Supermarkets offer more affordable options than those typically available at specialty retailers – a critical advantage. After all, the number-one reason consumers cite for not purchasing natural or organic foods is higher prices, according to a survey by research firm Piper Jaffray. Many supermarkets offer their own branded product lines and locally grown produce.

Most of the shelf space for natural and organic foods in traditional stores is filled by either smaller brands which focus exclusively on organics, or by larger food companies that include organics in their stable of mass-market food products. In response to a growing market, the larger food companies have been scooping up niche manufacturers of natural and organic foods to broaden their product lines. Here are three companies, smaller in size, that we think stand apart in an increasingly competitive organic and natural-food market:

* Hain Celestial Group, based in Melville, NY, owns six natural-beverage brands, 31 natural-food brands, and 10 personal-care product lines based on natural and organic ingredients. In its fiscal first quarter ended September 30, the company reported revenue of $360 million, with its U.S. net sales rising 8% and its international net sales increasing 17% year over year. The company provides many of the products available at Whole Foods and The Fresh Market and should benefit from the continuing growth of those stores, in our judgment.

* United Natural Foods of Providence, RI, was formed by the 1996 merger between regional natural-food distributors Mountain People’s Warehouse and Cornucopia Natural Foods. The company’s organic and natural-foods products can be found in specialty and grocery stores alike, including Whole Foods and Safeway. The company’s net sales for fiscal year 2012 increased 15.6% year over year, to $5.2 billion.

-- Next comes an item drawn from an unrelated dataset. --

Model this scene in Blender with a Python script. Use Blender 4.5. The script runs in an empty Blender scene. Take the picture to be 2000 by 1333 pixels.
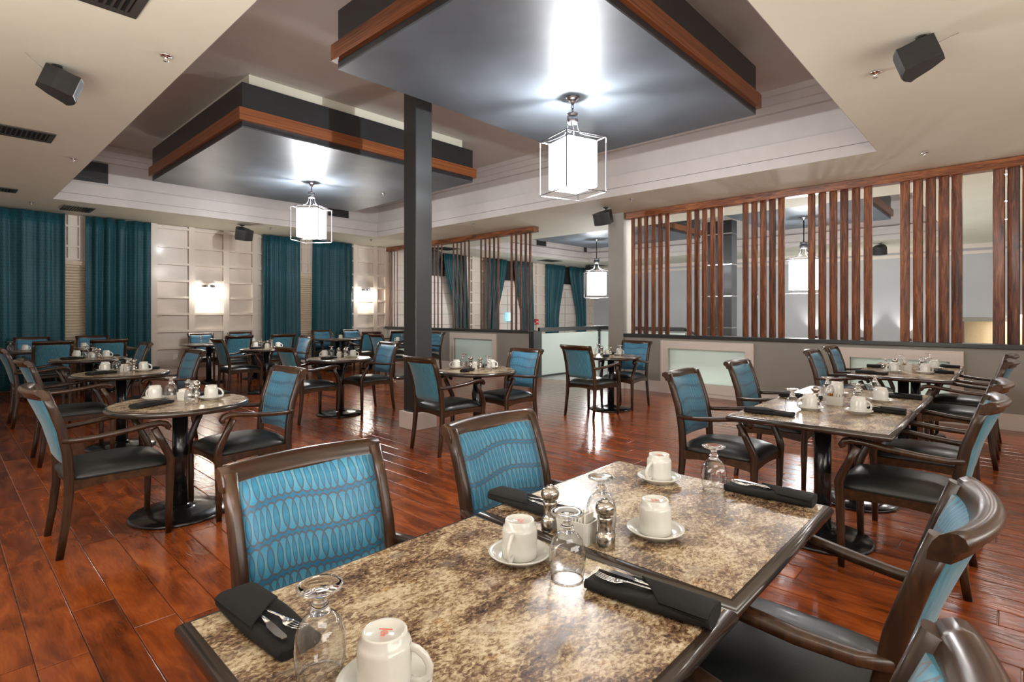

* Annie’s, based in Berkeley, CA, makes organic snacks and its signature bunny-shaped pasta. It derives its name from cofounder Annie Withey, who helped start the company in 1989. Described by The Hartford Courant as “a laid-back woman with a radiant smile and a peaceful manner,” Annie Withey remains involved in the company, with the official title of “inspirational president:” she writes the personal letters printed on the back of the company’s product packages and responds to letters from consumers. The company’s products have long been a staple at specialty stores. Since Annie’s went public in March, its products have gained shelf space at major retailers such as Target, Safeway, and Kroger. Eighty percent of the company’s sales last year came from its certified organic products, most of which are pastas and children’s snacks free of artificial colors or preservatives.

Disclosure: As of October 31, 2012, Turner held shares of Annie’s, Hain Celestial Group, The Fresh Market, United Natural Foods, and Whole Foods Market in client accounts.